Parece una cifra inasumible pero no lo es, al menos si la comparamos con algunos números. Según el Fondo Monetario Internacional, en 2022, los países de todo el mundo gastaron 7 billones de dólares en subsidiar combustibles fósiles. Lo hicieron de forma explícita -vendiendo la electricidad y la gasolina por debajo de su precio de coste, como China y Arabia Saudí- o de forma implícita -ignorando los costes medioambientales que se infravaloraban en el precio final, como Estados Unidos, Rusia o Japón. En total, los subsidios explícitos superaron el billón de dólares. Los implícitos completaron la cifra final de 7 billones de dólares. Por PIB, 7 billones de dólares serían el tercer país más grande del mundo, 4 veces la economía española. Gracias a estos subsidios los consumidores tuvieron -tienen, tendrán- gasolina más barata -y la usan mucho más. Solo con una pequeña parte de esos subsidios se podría dar un salto adelante en las infraestructuras de todo el continente africano, pero nadie quiere disgustar a los ciudadanos de sus países.
Esos subsidios están retrasando la transición energética y son regresivos -los más ricos y las empresas más grandes son los que consumen más energía, y reciben más dinero en subsidios.

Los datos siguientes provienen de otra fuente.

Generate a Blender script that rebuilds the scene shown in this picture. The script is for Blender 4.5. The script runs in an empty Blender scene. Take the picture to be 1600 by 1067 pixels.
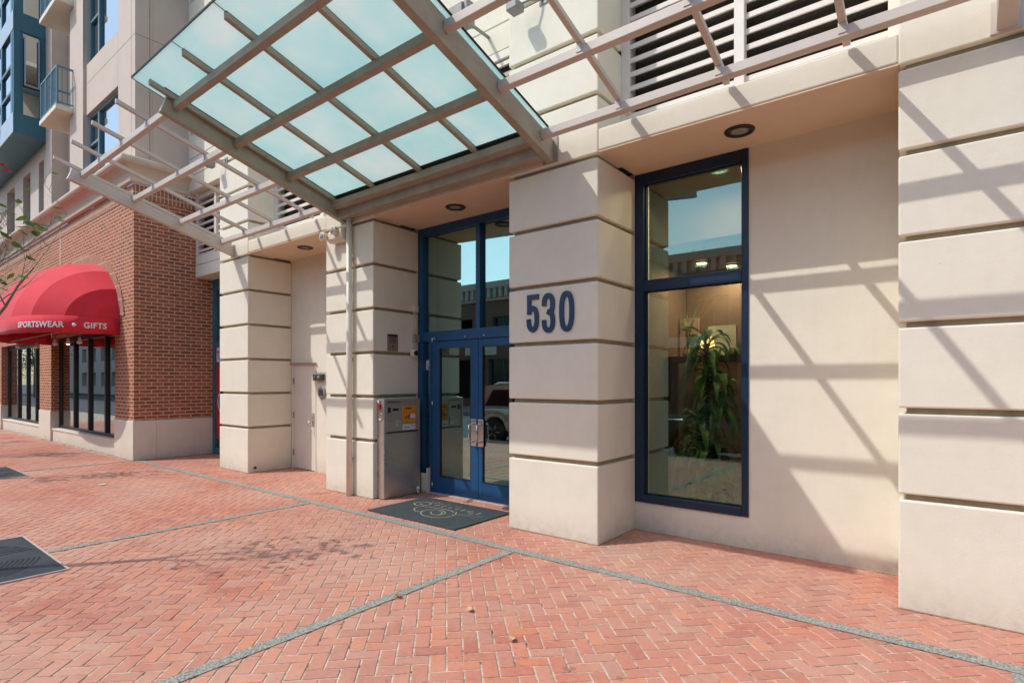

Las reuniones y las COP se van sucediendo y el objetivo de limitar el aumento de temperaturas en 1.5 grados centígrados respecto al periodo preindustrial parece casi imposible. Los dirigentes discuten por cuadrar textos que parezca que se comprometen de una forma decisiva a tomar un rumbo claro hacia alguna parte donde quizá se decida algo. O no. Firman, se dan la mano y sonríen satisfechos. Aceleramos hacia el abismo climático, pero al menos podremos ir en coche.